SARAIVA (Arnaldo).- O SOTAQUE DO PORTO. Fotografias de Duarte Belo. Edições Afrontamento. [Porto. 1996]. In-4.º de 140-VI págs. B.
"(…) Eu já ouvira falar do Mercado da Ribeira, mas não o imaginava assim, mais sórdido e apinhado do que o de uma vilória do interior ou do que o de S. José do Recife, cujas ruas e casas chegam a lembrar as do Porto, como lembrou Veiga de Oliveira. Ao lado e debaixo das arcadas, voltando as costas ao rio que, disse o Conde d’Aurora, o burguês tripeiro odeia como o alfacinha odeia o Tejo, amontoando-se tendas e barracas, bem como frágeis e deselegantes do que as de agora, onde confusamente se vendiam louças, têxteis, brinquedos, peixes, bolos e hortaliça, cassetes, flores, plásticos, sementes, ferragens, bebidas, peixes, bolos e frutos.
"Avancei como pude, aos ziguezagues, sem poder evitar pisadelas e cotoveladas, maus cheiros e poças de água. E estava junto de uma pequena banca de laranjas, à guarda de uma menina de uns dez anos, quando passou um garoto que parecia saído do ‘Aniki-Bobó’ (do filme, que o bar ainda não existia), e que deitou sem querer duas ou três laranjas ao chão. A menina apanhou logo uma e ameaçou atirá-las à cabeça do gaiato, enquanto gritava alto e bom som. «Olha que te fuado!

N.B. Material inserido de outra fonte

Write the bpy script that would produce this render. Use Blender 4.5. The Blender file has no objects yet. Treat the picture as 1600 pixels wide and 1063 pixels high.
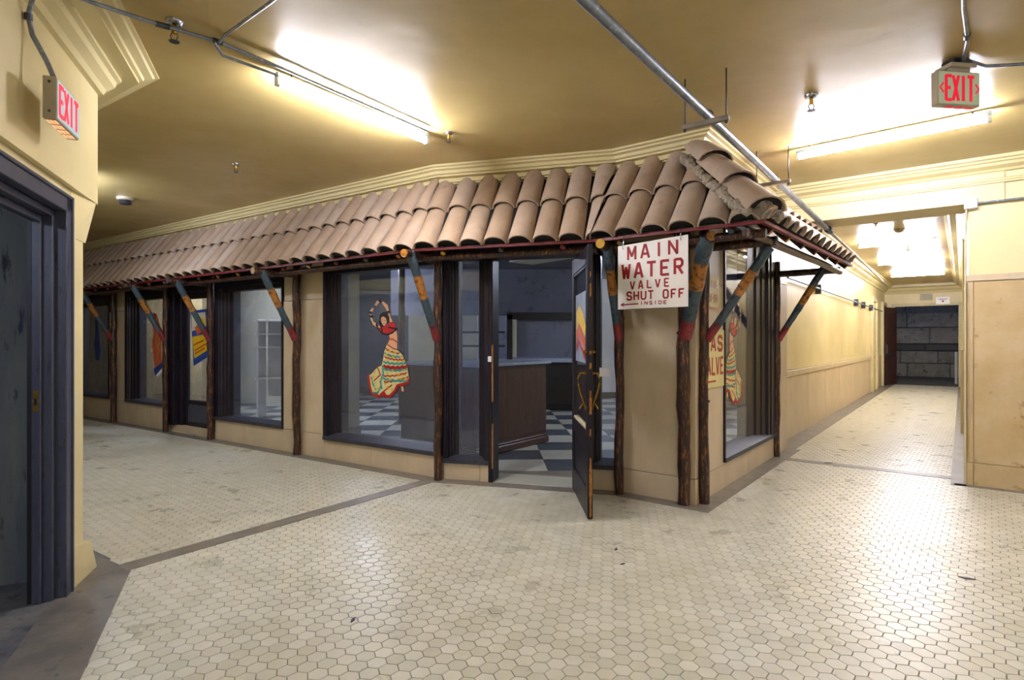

Olha que te fuado».
"Esta cena bastou para me fazer ver a força do sotaque do Porto, que extensamente apreciaria em conversas ou gritos ouvidos nos jardins da Cordoaria, ou no Bolhão ou no Estádio das Antas ou nas ruas. (…)" Edição executada muito esmeradamente e ilustrada com fotografias de invulgar e sóbrio bom gosto.